Reproduce the listing verbatim.

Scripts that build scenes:
....

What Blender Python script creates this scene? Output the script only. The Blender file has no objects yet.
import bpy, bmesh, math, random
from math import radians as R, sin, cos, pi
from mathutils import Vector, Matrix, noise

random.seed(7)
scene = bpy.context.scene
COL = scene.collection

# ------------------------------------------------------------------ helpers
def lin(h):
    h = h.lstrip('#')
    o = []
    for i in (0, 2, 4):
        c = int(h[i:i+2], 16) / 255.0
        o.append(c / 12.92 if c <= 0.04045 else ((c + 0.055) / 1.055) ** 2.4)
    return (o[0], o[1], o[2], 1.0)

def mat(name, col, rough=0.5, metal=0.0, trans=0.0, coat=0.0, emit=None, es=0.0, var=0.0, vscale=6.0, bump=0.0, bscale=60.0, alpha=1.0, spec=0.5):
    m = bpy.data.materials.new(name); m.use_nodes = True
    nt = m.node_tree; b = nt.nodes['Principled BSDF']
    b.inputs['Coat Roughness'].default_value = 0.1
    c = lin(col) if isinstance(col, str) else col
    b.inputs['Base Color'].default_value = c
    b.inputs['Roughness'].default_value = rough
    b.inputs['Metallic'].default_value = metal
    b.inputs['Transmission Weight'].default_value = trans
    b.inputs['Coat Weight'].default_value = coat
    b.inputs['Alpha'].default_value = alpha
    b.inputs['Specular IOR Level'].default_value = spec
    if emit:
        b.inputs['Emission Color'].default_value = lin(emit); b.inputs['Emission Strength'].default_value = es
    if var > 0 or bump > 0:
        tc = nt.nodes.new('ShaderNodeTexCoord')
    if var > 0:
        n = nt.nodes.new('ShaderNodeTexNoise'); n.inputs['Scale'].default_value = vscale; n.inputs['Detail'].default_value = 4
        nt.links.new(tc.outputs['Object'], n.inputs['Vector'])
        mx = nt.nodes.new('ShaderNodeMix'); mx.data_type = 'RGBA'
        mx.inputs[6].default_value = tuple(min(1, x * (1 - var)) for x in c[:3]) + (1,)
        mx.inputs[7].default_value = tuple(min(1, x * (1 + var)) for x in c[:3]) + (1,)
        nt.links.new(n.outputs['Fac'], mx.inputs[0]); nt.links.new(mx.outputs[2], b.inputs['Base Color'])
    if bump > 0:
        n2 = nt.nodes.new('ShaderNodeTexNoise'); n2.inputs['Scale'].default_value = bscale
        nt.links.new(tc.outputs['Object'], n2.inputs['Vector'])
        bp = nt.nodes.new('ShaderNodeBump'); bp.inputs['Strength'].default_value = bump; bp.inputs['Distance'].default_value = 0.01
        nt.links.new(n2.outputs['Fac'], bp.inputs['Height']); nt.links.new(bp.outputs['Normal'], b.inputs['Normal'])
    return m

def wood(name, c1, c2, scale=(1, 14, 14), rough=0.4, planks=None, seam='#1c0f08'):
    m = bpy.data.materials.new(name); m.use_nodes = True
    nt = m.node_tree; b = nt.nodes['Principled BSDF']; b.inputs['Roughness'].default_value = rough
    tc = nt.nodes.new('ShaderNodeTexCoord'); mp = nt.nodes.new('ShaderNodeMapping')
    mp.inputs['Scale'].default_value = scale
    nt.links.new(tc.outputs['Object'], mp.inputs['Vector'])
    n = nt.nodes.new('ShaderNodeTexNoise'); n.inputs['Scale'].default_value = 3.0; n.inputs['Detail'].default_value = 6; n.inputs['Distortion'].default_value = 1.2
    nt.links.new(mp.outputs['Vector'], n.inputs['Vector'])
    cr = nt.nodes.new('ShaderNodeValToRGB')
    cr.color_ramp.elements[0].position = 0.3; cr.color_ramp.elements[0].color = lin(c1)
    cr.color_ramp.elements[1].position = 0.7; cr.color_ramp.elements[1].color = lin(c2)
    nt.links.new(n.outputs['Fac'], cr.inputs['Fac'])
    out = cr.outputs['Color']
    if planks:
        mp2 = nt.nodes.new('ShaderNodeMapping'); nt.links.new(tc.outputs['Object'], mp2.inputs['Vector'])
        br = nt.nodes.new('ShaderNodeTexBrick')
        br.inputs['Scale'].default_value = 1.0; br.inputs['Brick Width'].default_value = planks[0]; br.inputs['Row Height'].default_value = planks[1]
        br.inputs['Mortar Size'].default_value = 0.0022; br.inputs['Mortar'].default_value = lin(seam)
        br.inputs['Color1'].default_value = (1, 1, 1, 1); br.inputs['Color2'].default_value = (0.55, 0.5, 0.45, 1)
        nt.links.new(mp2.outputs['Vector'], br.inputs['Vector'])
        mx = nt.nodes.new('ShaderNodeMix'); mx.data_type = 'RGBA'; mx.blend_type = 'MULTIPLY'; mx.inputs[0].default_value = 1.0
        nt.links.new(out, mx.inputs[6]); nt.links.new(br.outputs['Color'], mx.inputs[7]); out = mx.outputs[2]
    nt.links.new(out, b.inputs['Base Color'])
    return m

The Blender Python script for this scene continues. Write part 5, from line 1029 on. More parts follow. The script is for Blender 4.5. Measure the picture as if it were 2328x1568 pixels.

....

● Task solution:
What Blender Python script creates this scene? Output the script only. The Blender file has no objects yet.
import bpy, bmesh, math, random
from math import radians as R, sin, cos, pi
from mathutils import Vector, Matrix, noise

random.seed(7)
scene = bpy.context.scene
COL = scene.collection

# ------------------------------------------------------------------ helpers
def lin(h):
    h = h.lstrip('#')
    o = []
    for i in (0, 2, 4):
        c = int(h[i:i+2], 16) / 255.0
        o.append(c / 12.92 if c <= 0.04045 else ((c + 0.055) / 1.055) ** 2.4)
    return (o[0], o[1], o[2], 1.0)

def mat(name, col, rough=0.5, metal=0.0, trans=0.0, coat=0.0, emit=None, es=0.0, var=0.0, vscale=6.0, bump=0.0, bscale=60.0, alpha=1.0, spec=0.5):
    m = bpy.data.materials.new(name); m.use_nodes = True
    nt = m.node_tree; b = nt.nodes['Principled BSDF']
    b.inputs['Coat Roughness'].default_value = 0.1
    c = lin(col) if isinstance(col, str) else col
    b.inputs['Base Color'].default_value = c
    b.inputs['Roughness'].default_value = rough
    b.inputs['Metallic'].default_value = metal
    b.inputs['Transmission Weight'].default_value = trans
    b.inputs['Coat Weight'].default_value = coat
    b.inputs['Alpha'].default_value = alpha
    b.inputs['Specular IOR Level'].default_value = spec
    if emit:
        b.inputs['Emission Color'].default_value = lin(emit); b.inputs['Emission Strength'].default_value = es
    if var > 0 or bump > 0:
        tc = nt.nodes.new('ShaderNodeTexCoord')
    if var > 0:
        n = nt.nodes.new('ShaderNodeTexNoise'); n.inputs['Scale'].default_value = vscale; n.inputs['Detail'].default_value = 4
        nt.links.new(tc.outputs['Object'], n.inputs['Vector'])
        mx = nt.nodes.new('ShaderNodeMix'); mx.data_type = 'RGBA'
        mx.inputs[6].default_value = tuple(min(1, x * (1 - var)) for x in c[:3]) + (1,)
        mx.inputs[7].default_value = tuple(min(1, x * (1 + var)) for x in c[:3]) + (1,)
        nt.links.new(n.outputs['Fac'], mx.inputs[0]); nt.links.new(mx.outputs[2], b.inputs['Base Color'])
    if bump > 0:
        n2 = nt.nodes.new('ShaderNodeTexNoise'); n2.inputs['Scale'].default_value = bscale
        nt.links.new(tc.outputs['Object'], n2.inputs['Vector'])
        bp = nt.nodes.new('ShaderNodeBump'); bp.inputs['Strength'].default_value = bump; bp.inputs['Distance'].default_value = 0.01
        nt.links.new(n2.outputs['Fac'], bp.inputs['Height']); nt.links.new(bp.outputs['Normal'], b.inputs['Normal'])
    return m

def wood(name, c1, c2, scale=(1, 14, 14), rough=0.4, planks=None, seam='#1c0f08'):
    m = bpy.data.materials.new(name); m.use_nodes = True
    nt = m.node_tree; b = nt.nodes['Principled BSDF']; b.inputs['Roughness'].default_value = rough
    tc = nt.nodes.new('ShaderNodeTexCoord'); mp = nt.nodes.new('ShaderNodeMapping')
    mp.inputs['Scale'].default_value = scale
    nt.links.new(tc.outputs['Object'], mp.inputs['Vector'])
    n = nt.nodes.new('ShaderNodeTexNoise'); n.inputs['Scale'].default_value = 3.0; n.inputs['Detail'].default_value = 6; n.inputs['Distortion'].default_value = 1.2
    nt.links.new(mp.outputs['Vector'], n.inputs['Vector'])
    cr = nt.nodes.new('ShaderNodeValToRGB')
    cr.color_ramp.elements[0].position = 0.3; cr.color_ramp.elements[0].color = lin(c1)
    cr.color_ramp.elements[1].position = 0.7; cr.color_ramp.elements[1].color = lin(c2)
    nt.links.new(n.outputs['Fac'], cr.inputs['Fac'])
    out = cr.outputs['Color']
    if planks:
        mp2 = nt.nodes.new('ShaderNodeMapping'); nt.links.new(tc.outputs['Object'], mp2.inputs['Vector'])
        br = nt.nodes.new('ShaderNodeTexBrick')
        br.inputs['Scale'].default_value = 1.0; br.inputs['Brick Width'].default_value = planks[0]; br.inputs['Row Height'].default_value = planks[1]
        br.inputs['Mortar Size'].default_value = 0.0022; br.inputs['Mortar'].default_value = lin(seam)
        br.inputs['Color1'].default_value = (1, 1, 1, 1); br.inputs['Color2'].default_value = (0.55, 0.5, 0.45, 1)
        nt.links.new(mp2.outputs['Vector'], br.inputs['Vector'])
        mx = nt.nodes.new('ShaderNodeMix'); mx.data_type = 'RGBA'; mx.blend_type = 'MULTIPLY'; mx.inputs[0].default_value = 1.0
        nt.links.new(out, mx.inputs[6]); nt.links.new(br.outputs['Color'], mx.inputs[7]); out = mx.outputs[2]
    nt.links.new(out, b.inputs['Base Color'])
    return m

The Blender Python script for this scene continues. Write part 5, from line 1029 on. More parts follow. The script is for Blender 4.5. Measure the picture as if it were 2328x1568 pixels.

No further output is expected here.